**Recorded data**.

<<<<

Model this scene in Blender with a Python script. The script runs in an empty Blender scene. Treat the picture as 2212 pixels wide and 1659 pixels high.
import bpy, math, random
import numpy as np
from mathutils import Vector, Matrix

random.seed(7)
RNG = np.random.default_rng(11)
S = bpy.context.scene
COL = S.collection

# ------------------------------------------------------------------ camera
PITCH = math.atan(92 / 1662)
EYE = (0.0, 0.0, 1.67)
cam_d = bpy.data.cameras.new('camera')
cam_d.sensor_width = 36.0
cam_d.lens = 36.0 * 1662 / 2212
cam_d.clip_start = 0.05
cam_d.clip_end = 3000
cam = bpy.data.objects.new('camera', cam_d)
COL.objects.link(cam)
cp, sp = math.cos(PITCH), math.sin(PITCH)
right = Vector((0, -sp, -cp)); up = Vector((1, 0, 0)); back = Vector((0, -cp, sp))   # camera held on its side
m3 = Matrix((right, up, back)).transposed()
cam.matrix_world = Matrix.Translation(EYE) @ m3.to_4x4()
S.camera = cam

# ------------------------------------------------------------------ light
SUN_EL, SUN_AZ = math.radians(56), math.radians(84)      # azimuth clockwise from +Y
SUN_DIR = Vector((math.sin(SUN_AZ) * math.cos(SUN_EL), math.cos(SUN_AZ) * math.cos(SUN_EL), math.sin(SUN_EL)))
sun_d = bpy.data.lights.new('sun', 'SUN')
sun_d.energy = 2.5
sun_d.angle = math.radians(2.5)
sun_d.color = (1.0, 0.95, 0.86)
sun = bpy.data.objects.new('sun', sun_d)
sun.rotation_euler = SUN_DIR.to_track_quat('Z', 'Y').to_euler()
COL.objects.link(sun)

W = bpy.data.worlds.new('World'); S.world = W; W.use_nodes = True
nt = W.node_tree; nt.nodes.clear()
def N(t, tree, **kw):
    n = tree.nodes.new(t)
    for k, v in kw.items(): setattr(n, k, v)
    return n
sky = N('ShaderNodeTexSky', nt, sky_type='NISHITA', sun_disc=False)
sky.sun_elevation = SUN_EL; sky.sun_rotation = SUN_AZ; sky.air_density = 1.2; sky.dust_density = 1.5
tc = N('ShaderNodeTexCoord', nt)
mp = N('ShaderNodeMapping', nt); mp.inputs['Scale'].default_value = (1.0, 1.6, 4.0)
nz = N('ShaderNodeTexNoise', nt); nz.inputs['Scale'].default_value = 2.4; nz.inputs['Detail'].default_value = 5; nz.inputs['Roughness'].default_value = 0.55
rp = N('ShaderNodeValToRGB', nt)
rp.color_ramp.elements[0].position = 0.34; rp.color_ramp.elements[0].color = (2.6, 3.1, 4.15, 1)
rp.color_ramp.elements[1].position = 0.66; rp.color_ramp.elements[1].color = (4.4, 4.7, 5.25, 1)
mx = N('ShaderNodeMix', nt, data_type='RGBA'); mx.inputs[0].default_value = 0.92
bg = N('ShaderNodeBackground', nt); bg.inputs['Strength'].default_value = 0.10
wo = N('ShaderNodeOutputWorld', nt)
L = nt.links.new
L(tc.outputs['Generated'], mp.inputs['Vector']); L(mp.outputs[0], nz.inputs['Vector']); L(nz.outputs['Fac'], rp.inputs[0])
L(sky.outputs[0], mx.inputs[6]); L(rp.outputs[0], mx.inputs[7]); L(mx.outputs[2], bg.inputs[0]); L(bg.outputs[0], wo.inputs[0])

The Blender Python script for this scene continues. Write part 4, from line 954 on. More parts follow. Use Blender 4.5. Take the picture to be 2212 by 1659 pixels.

>>>>

**Written task**. Transcribe only the lines from the beginning of the entries to the line with "COL = S.collection", inclusive, exactly as written.

**Output of the exercise**.
Model this scene in Blender with a Python script. The script runs in an empty Blender scene. Treat the picture as 2212 pixels wide and 1659 pixels high.
import bpy, math, random
import numpy as np
from mathutils import Vector, Matrix

random.seed(7)
RNG = np.random.default_rng(11)
S = bpy.context.scene
COL = S.collection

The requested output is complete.